Growing up poor as a child, she helped her family sell street food in the central state of Hidalgo.
Her father - an indigenous Otomi schoolteacher - was an abusive alcoholic, Ms Gálvez says, according to the Associated Press.
She moved to Mexico City, receiving a scholarship to study computer science. Upon graduation she launched a lucrative tech company that went on to secure government contracts.
Ms Gálvez wears indigenous clothing, uses colloquial language and is often seen cycling around Mexico City. She is seen as having a quick wit and down-to-earth demeanour that proves popular with many working class and young Mexicans.
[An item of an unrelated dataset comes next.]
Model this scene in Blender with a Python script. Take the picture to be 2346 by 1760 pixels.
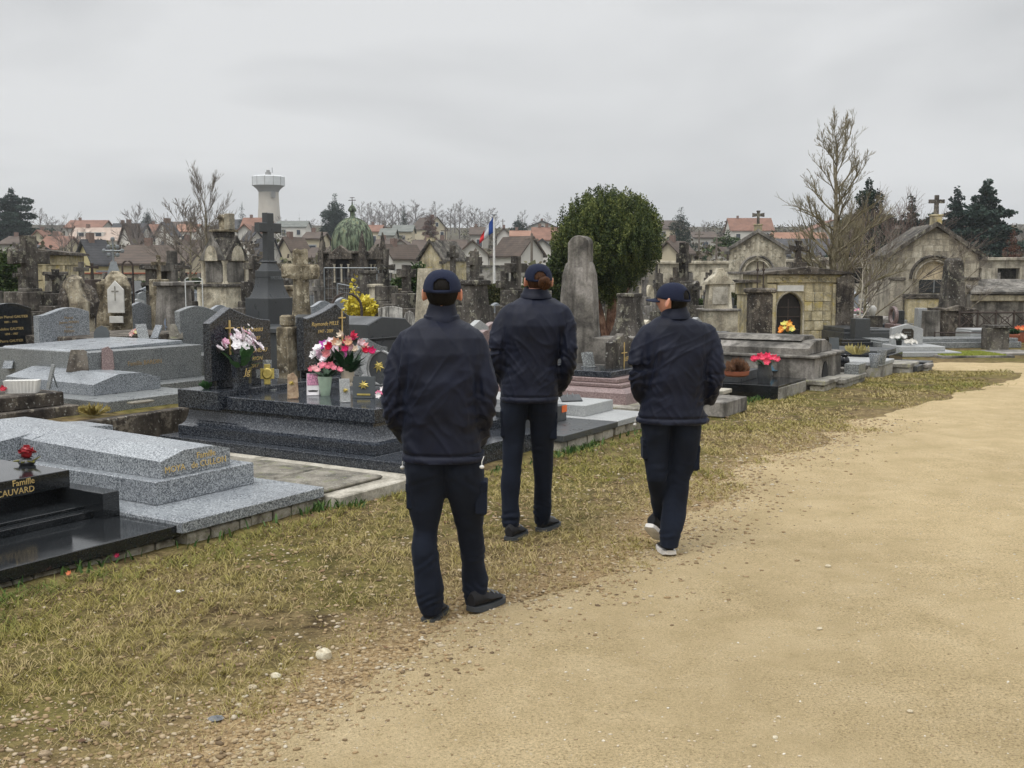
import bpy, bmesh, math, random
import numpy as np
from mathutils import Vector, Matrix, noise
R=random.Random(7)
SC=bpy.context.scene
for o in list(bpy.data.objects): bpy.data.objects.remove(o)
# ------------------------------------------------------------ camera, sky, light, exposure
FOC=2450.; CAMH=1.7; HOR=625.
TH=math.atan((880-HOR)/FOC); CT,ST=math.cos(TH),math.sin(TH)
cd=bpy.data.cameras.new('camera'); cam=bpy.data.objects.new('camera',cd); SC.collection.objects.link(cam)
cam.location=(0,0,CAMH); cam.rotation_euler=(math.pi/2-TH,0,0)
cd.sensor_width=36; cd.lens=36*FOC/2346; cd.clip_end=6000; cd.clip_start=.1
SC.camera=cam
SUN_EL,SUN_AZ=math.radians(62),math.radians(-35)
W=bpy.data.worlds.new('World'); SC.world=W; W.use_nodes=True
nt=W.node_tree; N=nt.nodes; L=nt.links; N.clear()
wo=N.new('ShaderNodeOutputWorld'); bg=N.new('ShaderNodeBackground'); L.new(bg.outputs[0],wo.inputs[0])
sky=N.new('ShaderNodeTexSky'); sky.sky_type='NISHITA'; sky.sun_disc=False; sky.sun_elevation=SUN_EL; sky.sun_rotation=SUN_AZ
sky.air_density=1; sky.dust_density=4
sk=N.new('ShaderNodeVectorMath'); sk.operation='SCALE'; sk.inputs['Scale'].default_value=.6; L.new(sky.outputs[0],sk.inputs[0])
tc=N.new('ShaderNodeTexCoord'); mp=N.new('ShaderNodeMapping'); mp.inputs['Scale'].default_value=(1,1,3.2); L.new(tc.outputs['Generated'],mp.inputs[0])
ns=N.new('ShaderNodeTexNoise'); ns.inputs['Scale'].default_value=2.1; ns.inputs['Detail'].default_value=4; ns.inputs['Distortion'].default_value=.35; L.new(mp.outputs[0],ns.inputs['Vector'])
cr=N.new('ShaderNodeValToRGB'); L.new(ns.outputs['Fac'],cr.inputs[0])
cr.color_ramp.elements[0].position=.38; cr.color_ramp.elements[0].color=(6.15,6.25,6.35,1)
cr.color_ramp.elements[1].position=.60; cr.color_ramp.elements[1].color=(7.8,7.88,7.95,1)
# cloud deck is brighter overhead than at the horizon (overcast sky)
sx=N.new('ShaderNodeSeparateXYZ'); L.new(tc.outputs['Generated'],sx.inputs[0])
gr=N.new('ShaderNodeMapRange'); gr.inputs['From Min'].default_value=.3; gr.inputs['From Max'].default_value=1; gr.inputs['To Min'].default_value=1; gr.inputs['To Max'].default_value=2.9; L.new(sx.outputs['Z'],gr.inputs['Value'])
ml=N.new('ShaderNodeVectorMath'); ml.operation='SCALE'; L.new(cr.outputs[0],ml.inputs[0]); L.new(gr.outputs[0],ml.inputs['Scale'])
mx=N.new('ShaderNodeMix'); mx.data_type='RGBA'; mx.inputs['Factor'].default_value=.94; L.new(sk.outputs[0],mx.inputs['A']); L.new(ml.outputs[0],mx.inputs['B'])
L.new(mx.outputs['Result'],bg.inputs['Color']); bg.inputs['Strength'].default_value=.1
sd=bpy.data.lights.new('sun','SUN'); sd.energy=1.5; sd.angle=math.radians(26); sd.color=(1,.97,.93)
so=bpy.data.objects.new('sun',sd); SC.collection.objects.link(so)
dv=Vector((math.sin(SUN_AZ)*math.cos(SUN_EL),math.cos(SUN_AZ)*math.cos(SUN_EL)*-1,math.sin(SUN_EL)))
so.rotation_euler=dv.to_track_quat('Z','Y').to_euler()
VS=SC.view_settings; SC.display_settings.display_device='sRGB'; VS.view_transform='Standard'; VS.look='None'; VS.exposure=0.0; VS.gamma=1; VS.use_curve_mapping=False
SC.render.engine='CYCLES'; SC.cycles.use_denoising=True
SC.cycles.max_bounces=5; SC.cycles.diffuse_bounces=3; SC.cycles.glossy_bounces=2; SC.cycles.transparent_max_bounces=6; SC.cycles.volume_bounces=1
# ------------------------------------------------------------ projection helpers (measured points -> places)
def ray(px,py):
    x=(px-1173)/FOC; y=(880-py)/FOC
    return (x,CT+y*ST,-ST+y*CT)
def gp(px,py,z=0.):
    d=ray(px,py); t=(z-CAMH)/d[2]; return (d[0]*t,d[1]*t)
def at(px,py,Y):
    d=ray(px,py); t=Y/d[1]; return (d[0]*t,Y,CAMH+d[2]*t)
def proj(x,y,z):
    z-=CAMH; fw=y*CT-z*ST; up=y*ST+z*CT
    return 1173+FOC*x/fw,880-FOC*up/fw
AU=math.atan(1517/2450.)
U=(math.sin(AU),math.cos(AU)); V=(-math.cos(AU),math.sin(AU)); OO=gp(440,1210)
def wv(u,v): return (OO[0]+u*U[0]+v*V[0],OO[1]+u*U[1]+v*V[1])
def touv(x,y):
    dx,dy=x-OO[0],y-OO[1]; return dx*U[0]+dy*U[1],dx*V[0]+dy*V[1]
ROT=math.atan2(U[1],U[0])     # local +X = along the row (u), local +Y = towards the head (v)
def terr(y):
    return float(np.interp(y,[60,75,100,150,200,300,400,500,900,3000],[0,.6,2,3.2,5.4,10.9,17.2,23,30,30]))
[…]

However, she faces a tough task going up against the party of President López Obrador, who enjoys an approval rating of more than 60% but cannot stand next year because he is serving a maximum six-year term.
Ms Gálvez has repeatedly clashed with the president over issues including the high levels of violence in Mexico, stating that "ovaries are needed" to confront organised crime. He has accused her of being the candidate of the rich, the "oligarchs" and "conservatives".
An all-female face-off between Ms Gálvez and Ms Sheinbaum, a 61-year-old trained scientist, is looking increasingly likely. Ms Sheinbaum's main internal rival is former Foreign Minister Marcelo Ebrard.
Ms Gálvez says she is not fazed by either of her potential rivals. "They're there because they want to continue doing the same as the president," she told AP. "They don't have their own identity."
Mexicans are due to pick their new president in June.